• **To be done**
Return each line containing the string "RGBA".

• **Data block**

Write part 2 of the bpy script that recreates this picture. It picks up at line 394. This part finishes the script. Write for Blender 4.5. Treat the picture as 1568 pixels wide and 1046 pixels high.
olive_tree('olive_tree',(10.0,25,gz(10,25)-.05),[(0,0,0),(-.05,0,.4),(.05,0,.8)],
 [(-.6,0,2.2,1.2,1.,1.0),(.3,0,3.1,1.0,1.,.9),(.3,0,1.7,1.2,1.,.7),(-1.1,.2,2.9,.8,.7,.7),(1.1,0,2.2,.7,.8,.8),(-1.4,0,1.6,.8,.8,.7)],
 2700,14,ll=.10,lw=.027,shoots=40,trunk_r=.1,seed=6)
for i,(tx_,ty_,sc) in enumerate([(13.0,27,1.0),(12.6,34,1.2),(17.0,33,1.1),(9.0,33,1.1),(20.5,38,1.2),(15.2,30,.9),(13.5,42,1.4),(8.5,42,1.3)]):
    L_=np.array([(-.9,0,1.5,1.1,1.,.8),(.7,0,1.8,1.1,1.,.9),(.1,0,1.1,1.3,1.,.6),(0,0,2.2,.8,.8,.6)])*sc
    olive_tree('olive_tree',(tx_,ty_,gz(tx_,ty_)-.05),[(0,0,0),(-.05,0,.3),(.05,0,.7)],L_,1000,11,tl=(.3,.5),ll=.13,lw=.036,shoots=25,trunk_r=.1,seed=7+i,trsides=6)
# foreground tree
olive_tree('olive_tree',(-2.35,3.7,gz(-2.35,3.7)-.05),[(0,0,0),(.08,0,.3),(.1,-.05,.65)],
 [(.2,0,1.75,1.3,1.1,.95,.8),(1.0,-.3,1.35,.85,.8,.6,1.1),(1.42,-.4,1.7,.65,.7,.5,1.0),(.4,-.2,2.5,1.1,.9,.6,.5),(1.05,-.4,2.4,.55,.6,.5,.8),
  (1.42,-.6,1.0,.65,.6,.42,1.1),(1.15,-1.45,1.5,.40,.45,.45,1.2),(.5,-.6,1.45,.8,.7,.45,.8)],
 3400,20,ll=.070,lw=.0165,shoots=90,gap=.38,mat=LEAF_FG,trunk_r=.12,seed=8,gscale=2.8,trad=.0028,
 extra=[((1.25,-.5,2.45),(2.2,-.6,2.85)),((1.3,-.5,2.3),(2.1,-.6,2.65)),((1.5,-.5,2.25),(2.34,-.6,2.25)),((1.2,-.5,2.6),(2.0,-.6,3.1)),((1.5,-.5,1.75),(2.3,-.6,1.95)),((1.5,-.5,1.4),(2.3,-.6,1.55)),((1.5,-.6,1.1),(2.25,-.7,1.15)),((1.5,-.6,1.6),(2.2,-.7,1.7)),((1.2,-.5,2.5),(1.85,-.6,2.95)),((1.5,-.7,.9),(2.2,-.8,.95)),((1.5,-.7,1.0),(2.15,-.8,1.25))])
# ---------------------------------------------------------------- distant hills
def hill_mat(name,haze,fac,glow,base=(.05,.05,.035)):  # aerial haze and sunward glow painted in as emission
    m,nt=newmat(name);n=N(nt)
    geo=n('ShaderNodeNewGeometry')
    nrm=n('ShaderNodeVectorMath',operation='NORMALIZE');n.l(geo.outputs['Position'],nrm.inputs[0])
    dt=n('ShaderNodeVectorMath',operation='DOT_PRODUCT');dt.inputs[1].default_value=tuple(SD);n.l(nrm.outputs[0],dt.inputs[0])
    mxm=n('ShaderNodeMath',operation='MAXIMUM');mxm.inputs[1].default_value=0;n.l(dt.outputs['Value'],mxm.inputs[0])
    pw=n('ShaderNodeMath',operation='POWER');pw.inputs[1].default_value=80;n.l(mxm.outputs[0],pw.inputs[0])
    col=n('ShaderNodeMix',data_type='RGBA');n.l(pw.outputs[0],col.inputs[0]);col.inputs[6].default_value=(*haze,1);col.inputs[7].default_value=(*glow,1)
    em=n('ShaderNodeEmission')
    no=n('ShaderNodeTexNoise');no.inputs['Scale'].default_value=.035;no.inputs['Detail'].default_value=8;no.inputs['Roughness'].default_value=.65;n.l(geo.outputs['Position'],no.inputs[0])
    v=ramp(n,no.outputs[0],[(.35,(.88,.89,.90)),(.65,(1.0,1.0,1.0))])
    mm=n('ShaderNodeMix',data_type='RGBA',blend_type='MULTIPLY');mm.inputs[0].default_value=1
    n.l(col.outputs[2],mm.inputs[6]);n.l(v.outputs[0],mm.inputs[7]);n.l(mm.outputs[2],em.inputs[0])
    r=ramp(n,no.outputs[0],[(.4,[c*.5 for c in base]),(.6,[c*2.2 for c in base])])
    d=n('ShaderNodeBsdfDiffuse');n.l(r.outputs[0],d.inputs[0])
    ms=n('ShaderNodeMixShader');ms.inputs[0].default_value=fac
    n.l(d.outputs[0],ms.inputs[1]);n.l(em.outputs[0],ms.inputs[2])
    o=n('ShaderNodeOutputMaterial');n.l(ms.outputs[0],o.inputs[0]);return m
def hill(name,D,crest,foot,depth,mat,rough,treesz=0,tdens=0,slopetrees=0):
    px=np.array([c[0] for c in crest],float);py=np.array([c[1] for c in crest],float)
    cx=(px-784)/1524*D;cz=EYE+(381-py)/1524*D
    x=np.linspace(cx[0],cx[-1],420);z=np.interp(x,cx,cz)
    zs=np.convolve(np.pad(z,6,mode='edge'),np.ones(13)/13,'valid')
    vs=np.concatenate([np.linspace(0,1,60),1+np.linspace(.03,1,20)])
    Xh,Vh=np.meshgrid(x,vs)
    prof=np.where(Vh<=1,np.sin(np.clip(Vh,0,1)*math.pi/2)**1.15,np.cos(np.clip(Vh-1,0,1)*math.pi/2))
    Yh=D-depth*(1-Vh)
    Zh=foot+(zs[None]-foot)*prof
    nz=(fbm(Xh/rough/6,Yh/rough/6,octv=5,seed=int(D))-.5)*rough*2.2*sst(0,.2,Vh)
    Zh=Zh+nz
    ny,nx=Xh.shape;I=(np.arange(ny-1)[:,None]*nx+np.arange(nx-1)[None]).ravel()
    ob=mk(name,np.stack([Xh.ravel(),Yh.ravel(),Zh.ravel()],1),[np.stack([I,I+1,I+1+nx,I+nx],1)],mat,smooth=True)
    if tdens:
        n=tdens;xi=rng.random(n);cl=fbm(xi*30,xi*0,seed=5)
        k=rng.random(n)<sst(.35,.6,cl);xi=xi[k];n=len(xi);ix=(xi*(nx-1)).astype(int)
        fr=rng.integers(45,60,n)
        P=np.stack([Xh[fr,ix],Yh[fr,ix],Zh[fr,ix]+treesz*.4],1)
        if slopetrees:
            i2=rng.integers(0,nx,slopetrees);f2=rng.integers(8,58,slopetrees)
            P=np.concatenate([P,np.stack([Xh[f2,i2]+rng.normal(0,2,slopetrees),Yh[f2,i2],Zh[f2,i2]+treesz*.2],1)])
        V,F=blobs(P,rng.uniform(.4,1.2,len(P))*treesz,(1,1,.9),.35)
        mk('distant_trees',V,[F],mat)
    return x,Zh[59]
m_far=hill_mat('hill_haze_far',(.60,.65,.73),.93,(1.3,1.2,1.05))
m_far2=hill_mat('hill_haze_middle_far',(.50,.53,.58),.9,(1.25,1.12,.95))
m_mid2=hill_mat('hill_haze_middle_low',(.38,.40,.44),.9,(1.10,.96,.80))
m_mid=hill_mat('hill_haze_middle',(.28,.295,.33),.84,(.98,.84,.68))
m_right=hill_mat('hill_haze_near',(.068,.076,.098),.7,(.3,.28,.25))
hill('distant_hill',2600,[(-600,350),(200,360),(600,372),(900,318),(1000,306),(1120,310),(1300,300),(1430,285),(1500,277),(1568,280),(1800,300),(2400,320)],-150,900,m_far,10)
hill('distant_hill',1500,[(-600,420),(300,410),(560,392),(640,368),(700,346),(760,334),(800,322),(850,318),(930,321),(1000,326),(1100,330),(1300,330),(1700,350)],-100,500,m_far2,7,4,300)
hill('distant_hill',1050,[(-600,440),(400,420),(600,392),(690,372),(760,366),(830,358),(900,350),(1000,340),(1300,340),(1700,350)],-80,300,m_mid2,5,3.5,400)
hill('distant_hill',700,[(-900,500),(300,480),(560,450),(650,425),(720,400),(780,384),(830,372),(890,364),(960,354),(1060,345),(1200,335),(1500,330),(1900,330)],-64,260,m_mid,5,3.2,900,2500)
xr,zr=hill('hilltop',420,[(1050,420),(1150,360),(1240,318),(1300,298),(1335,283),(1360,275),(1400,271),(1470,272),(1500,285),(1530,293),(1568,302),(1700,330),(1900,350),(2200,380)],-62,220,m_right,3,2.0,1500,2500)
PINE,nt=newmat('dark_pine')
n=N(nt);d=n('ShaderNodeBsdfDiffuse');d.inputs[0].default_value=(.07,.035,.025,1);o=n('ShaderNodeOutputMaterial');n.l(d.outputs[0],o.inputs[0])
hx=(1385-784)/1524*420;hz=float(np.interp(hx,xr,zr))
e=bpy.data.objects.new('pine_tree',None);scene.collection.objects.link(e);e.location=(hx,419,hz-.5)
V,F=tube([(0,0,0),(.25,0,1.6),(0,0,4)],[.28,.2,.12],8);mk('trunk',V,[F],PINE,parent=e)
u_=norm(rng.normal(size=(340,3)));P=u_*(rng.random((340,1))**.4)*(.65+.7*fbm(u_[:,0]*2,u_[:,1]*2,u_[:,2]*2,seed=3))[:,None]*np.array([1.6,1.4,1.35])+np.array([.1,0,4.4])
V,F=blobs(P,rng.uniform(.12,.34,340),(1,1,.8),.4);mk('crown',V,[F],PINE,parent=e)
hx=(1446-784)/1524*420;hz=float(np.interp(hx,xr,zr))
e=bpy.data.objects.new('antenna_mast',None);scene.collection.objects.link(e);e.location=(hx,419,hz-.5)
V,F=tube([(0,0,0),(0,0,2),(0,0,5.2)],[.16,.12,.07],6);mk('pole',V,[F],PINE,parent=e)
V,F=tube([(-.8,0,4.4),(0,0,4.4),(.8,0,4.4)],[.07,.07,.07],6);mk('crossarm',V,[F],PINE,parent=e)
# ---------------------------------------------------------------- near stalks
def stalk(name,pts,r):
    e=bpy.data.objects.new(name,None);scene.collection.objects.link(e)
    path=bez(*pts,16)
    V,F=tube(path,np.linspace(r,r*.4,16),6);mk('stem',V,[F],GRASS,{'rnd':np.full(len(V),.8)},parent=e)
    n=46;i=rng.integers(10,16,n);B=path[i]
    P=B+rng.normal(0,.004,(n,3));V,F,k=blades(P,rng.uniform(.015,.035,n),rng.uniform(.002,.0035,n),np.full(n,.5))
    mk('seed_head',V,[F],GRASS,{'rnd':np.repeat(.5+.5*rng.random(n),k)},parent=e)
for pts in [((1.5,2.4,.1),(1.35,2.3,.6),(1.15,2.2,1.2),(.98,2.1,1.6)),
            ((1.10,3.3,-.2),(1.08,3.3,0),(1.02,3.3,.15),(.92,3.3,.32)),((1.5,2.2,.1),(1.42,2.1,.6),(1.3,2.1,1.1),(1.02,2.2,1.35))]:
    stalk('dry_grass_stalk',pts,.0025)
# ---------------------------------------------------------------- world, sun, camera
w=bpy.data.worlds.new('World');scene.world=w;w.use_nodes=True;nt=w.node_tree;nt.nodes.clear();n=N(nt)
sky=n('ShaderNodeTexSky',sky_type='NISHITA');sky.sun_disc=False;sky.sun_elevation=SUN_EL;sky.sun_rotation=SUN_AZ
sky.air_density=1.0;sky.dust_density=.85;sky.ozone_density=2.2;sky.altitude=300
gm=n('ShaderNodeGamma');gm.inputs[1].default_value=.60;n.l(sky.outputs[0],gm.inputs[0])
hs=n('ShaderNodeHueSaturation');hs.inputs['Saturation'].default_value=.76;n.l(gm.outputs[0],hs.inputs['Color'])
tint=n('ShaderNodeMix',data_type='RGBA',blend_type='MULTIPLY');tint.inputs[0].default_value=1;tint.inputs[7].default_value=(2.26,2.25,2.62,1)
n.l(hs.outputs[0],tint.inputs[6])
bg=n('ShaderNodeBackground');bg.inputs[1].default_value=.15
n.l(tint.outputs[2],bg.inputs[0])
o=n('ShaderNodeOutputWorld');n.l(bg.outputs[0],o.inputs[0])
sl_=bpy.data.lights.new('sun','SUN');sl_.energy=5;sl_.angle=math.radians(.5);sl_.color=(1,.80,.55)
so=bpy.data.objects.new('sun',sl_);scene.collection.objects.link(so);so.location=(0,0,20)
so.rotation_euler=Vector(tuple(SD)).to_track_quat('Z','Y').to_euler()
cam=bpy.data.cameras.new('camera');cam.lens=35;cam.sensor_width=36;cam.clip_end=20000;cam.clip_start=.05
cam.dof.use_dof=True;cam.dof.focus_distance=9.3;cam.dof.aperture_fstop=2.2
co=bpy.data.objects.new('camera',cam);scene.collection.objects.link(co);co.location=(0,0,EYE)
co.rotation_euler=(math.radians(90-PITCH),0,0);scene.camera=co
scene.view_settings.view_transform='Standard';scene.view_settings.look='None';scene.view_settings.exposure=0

• **Correct output**
    col=n('ShaderNodeMix',data_type='RGBA');n.l(pw.outputs[0],col.inputs[0]);col.inputs[6].default_value=(*haze,1);col.inputs[7].default_value=(*glow,1)
    mm=n('ShaderNodeMix',data_type='RGBA',blend_type='MULTIPLY');mm.inputs[0].default_value=1
tint=n('ShaderNodeMix',data_type='RGBA',blend_type='MULTIPLY');tint.inputs[0].default_value=1;tint.inputs[7].default_value=(2.26,2.25,2.62,1)